Supply-side economics is the central tenet of Republican political and economic thinking in the United States. The Republican premise is that lowering marginal tax rates increases economic activities. They claim that lower tax rates encourage production and increases income. Others, however, view supply-side economics as production (supply) that underlies consumption and living standards.

As a result, Republicans often target businesses and the wealthy for government income redistribution, claiming that such redistribution trickles down to Joe-Six-Pack on Main Street.

Most Democrats, on the other hand, adhere to the Keynesian economic view. They believe that tax cuts should be used to increase demand because demand creates its own supply.

Hence, Democrats often target the middle class and lower income households for government income redistribution. They believe that the middle class and lower income households are more likely to spend the additional income; thereby increasing demand and hence supply.

The current bailout of Wall Street Fat Cats is a typical Republican supply-side redistribution of taxpayers’ funds to wealthy financial institutions.

However, once again the Democratic Congress allowed fear-mongering tactics by the Bush Administration to lead them to support supply-side economics; a $700 billion income redistribution to the wealthiest among us. They failed to learn from the fear-mongering tactics used by the Bush administration that led them to support a war of choice, the Iraq invasion.

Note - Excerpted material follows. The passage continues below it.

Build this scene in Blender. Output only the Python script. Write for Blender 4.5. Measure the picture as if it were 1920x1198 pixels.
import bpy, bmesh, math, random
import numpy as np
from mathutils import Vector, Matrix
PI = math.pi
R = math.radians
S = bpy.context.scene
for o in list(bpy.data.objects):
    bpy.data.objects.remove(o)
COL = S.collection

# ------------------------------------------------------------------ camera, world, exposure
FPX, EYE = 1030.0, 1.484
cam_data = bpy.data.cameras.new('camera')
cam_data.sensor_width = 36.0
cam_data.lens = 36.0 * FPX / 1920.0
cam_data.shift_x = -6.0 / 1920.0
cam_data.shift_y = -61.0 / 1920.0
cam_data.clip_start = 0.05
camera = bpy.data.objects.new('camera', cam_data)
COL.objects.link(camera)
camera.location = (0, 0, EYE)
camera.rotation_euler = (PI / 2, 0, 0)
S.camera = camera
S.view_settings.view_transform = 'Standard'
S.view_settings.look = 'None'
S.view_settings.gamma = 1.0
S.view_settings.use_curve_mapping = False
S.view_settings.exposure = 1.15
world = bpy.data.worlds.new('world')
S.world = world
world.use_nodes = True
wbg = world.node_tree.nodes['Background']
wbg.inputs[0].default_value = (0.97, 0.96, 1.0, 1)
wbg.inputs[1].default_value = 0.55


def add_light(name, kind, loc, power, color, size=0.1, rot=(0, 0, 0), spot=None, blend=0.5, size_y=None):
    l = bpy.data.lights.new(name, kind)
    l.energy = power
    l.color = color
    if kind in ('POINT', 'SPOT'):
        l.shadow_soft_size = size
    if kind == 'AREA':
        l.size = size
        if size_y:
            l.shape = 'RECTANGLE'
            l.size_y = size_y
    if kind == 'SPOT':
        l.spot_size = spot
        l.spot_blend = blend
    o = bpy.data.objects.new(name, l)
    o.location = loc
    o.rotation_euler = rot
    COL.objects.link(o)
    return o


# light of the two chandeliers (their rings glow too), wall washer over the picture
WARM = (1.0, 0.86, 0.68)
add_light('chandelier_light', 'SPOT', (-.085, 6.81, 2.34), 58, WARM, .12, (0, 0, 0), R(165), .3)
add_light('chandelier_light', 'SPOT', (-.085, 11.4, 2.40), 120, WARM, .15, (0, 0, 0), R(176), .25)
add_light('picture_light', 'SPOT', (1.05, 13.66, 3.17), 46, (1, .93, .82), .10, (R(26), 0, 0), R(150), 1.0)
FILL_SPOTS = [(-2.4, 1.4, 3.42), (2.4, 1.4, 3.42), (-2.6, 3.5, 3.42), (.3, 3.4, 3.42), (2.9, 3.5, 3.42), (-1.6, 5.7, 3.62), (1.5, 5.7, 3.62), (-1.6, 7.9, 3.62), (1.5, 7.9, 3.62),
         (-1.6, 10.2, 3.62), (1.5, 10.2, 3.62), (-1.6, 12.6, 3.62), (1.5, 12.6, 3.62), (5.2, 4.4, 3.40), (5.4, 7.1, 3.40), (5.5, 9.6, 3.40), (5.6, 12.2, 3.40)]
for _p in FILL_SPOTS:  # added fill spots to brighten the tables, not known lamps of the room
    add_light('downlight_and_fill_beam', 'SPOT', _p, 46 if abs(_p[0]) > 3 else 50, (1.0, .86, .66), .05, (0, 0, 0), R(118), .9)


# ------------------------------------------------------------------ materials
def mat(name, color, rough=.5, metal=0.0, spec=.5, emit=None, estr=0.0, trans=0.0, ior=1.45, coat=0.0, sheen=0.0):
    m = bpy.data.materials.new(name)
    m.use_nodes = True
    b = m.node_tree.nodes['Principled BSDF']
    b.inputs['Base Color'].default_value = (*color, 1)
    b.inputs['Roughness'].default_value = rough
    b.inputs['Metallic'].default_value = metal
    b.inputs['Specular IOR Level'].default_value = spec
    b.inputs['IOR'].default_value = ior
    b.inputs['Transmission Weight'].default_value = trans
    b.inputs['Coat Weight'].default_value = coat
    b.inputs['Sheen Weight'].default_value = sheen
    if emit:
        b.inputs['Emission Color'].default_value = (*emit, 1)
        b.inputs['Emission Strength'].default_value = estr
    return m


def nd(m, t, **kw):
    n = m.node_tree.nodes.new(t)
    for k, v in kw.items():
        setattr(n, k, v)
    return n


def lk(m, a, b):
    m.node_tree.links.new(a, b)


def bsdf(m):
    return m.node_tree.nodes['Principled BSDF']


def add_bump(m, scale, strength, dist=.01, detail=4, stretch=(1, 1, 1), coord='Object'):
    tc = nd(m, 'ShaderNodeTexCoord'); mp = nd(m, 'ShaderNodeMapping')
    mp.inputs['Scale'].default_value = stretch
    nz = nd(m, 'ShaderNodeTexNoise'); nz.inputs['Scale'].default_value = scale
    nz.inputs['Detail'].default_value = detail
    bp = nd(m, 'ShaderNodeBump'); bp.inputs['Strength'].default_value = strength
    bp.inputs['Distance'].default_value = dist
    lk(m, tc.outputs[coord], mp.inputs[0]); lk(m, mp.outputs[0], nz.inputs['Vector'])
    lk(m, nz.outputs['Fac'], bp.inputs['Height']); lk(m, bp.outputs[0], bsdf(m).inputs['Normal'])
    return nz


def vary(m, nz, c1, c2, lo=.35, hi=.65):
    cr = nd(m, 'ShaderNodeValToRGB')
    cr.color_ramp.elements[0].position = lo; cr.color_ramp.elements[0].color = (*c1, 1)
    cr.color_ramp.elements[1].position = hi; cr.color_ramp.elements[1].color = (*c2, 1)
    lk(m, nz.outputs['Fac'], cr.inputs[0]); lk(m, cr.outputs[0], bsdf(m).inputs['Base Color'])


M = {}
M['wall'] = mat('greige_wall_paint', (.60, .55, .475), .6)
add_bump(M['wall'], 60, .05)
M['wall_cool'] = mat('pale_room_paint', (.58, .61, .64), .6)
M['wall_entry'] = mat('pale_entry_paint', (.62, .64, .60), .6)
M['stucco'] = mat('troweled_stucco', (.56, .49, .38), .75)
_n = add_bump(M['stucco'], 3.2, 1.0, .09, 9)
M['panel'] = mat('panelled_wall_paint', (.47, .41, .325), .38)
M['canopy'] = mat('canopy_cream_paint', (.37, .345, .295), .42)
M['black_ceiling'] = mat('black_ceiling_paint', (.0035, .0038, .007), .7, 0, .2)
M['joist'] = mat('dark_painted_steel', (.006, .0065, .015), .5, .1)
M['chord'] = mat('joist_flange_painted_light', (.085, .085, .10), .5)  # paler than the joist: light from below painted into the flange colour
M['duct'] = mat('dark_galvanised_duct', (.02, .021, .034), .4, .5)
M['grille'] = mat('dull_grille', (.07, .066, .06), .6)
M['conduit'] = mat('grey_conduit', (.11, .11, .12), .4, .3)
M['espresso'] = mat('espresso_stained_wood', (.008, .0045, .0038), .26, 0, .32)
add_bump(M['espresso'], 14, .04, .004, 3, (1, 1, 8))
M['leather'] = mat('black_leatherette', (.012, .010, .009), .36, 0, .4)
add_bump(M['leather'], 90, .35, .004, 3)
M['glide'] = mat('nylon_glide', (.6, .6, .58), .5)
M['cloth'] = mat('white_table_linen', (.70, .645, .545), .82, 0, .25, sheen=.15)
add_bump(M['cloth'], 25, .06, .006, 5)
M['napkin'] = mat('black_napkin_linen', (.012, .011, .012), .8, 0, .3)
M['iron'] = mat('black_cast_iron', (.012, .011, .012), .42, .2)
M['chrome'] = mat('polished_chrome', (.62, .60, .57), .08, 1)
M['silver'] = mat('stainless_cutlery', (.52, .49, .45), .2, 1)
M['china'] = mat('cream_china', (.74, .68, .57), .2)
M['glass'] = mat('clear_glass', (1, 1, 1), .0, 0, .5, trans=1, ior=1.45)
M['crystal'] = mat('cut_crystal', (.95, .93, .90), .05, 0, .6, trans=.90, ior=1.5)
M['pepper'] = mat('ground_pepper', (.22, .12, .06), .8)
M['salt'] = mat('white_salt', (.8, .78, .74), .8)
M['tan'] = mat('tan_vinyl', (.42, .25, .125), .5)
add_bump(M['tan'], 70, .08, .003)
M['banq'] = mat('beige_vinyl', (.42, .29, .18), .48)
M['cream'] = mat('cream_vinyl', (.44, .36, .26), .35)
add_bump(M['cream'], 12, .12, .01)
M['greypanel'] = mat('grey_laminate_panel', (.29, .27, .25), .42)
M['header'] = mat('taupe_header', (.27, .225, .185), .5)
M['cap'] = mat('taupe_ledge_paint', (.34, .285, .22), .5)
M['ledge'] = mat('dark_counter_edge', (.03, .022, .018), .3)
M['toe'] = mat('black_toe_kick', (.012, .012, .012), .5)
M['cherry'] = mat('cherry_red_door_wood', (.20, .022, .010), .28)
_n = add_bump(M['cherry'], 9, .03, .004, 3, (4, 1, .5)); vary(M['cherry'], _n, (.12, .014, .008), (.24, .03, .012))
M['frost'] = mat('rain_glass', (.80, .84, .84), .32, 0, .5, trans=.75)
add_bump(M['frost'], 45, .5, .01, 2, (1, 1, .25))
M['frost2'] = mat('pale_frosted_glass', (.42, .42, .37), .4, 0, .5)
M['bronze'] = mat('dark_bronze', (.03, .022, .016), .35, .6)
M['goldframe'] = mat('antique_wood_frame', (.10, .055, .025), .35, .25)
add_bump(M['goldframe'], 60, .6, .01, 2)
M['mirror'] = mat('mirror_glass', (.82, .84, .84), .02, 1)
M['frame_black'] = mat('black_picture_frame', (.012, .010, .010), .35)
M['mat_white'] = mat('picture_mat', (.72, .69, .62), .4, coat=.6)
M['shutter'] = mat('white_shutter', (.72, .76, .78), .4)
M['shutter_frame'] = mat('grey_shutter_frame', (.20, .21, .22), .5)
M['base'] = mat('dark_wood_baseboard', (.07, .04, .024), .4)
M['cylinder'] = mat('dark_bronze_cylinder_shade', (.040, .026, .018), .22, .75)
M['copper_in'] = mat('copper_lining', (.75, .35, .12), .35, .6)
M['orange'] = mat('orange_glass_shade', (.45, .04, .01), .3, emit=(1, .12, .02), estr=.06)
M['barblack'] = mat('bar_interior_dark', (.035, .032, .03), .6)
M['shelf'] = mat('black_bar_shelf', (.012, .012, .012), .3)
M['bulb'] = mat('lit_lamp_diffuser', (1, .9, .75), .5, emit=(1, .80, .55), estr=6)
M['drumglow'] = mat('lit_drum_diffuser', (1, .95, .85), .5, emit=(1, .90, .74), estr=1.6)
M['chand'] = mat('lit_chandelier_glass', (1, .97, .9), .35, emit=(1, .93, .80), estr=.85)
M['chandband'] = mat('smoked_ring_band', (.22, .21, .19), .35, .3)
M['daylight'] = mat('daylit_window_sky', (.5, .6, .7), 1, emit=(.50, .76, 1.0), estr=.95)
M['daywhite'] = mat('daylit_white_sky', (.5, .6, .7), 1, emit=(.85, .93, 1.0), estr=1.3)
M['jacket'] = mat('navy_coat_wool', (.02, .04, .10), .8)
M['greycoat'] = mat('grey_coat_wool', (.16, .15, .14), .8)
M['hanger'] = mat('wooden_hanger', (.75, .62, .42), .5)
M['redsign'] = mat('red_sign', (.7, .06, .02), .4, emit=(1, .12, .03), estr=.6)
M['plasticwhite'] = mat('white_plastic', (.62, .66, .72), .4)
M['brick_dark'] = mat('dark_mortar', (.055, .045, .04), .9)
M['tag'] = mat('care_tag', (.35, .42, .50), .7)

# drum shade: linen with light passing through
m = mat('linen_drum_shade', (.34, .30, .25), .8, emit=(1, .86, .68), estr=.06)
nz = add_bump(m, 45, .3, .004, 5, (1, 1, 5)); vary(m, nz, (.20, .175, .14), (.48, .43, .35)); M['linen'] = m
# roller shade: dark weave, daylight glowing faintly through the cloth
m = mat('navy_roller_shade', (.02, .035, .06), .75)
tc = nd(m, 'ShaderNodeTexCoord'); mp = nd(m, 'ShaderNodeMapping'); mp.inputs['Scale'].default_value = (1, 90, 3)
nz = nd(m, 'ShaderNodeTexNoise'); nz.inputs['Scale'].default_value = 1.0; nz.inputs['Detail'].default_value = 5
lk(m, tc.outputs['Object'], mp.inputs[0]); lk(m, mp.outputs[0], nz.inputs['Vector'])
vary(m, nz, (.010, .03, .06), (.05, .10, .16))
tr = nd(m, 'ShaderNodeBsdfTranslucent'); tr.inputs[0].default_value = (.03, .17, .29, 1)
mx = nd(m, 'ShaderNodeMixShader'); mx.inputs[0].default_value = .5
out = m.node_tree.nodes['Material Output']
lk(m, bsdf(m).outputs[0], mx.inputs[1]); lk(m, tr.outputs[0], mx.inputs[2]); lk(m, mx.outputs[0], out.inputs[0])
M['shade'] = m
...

And, it is the invasion of Iraq (Middle East destabilization), not sub-prime lending that caused rising energy prices and constrained consumers’ budgets, which reduced consumers' demand for goods and services, as well as their savings propensities.

Supply-side economics, however, is unlikely to stimulate the economy, particularly if consumers’ incomes remain constrained by rising energy costs.

Demand is contingent and income and prices. If consumers’ incomes are constrained they will demand fewer goods and services, even if credit is available.

Thus, bailing out Wall Street Fat Cats is the wrong approach for stimulating the economy, particularly with traders bidding down crude oil commodities.

The policy should have been to renegotiate housing foreclosures (interest rates and asset values) with financial institutions and provide time-limited mortgage vouchers to homeowners in foreclosures and with mortgage difficulties.

This policy would have compensated for the adverse effect of rising energy prices on the consumers’ budget, while reestablishing flow of funds (mortgage payments and so on) from consumers to financial institutions. Thus, restoring funds and confidence to financial markets.

The second policy component should have been to stabilize trading in crude oil futures market. Crude oil is the lifeblood of modern economies and when traders manipulate energy markets by creating artificially high prices they endanger the economy and the security of the nation.

Therefore, it is essential to implement strict and robust regulations that do not inhibit trade but prevent crude oil commodity manipulation.

Studies by professor James Hamilton have unambiguously demonstrated that upward spikes in crude oil prices preceded the majority of U.S. recessions since World War II.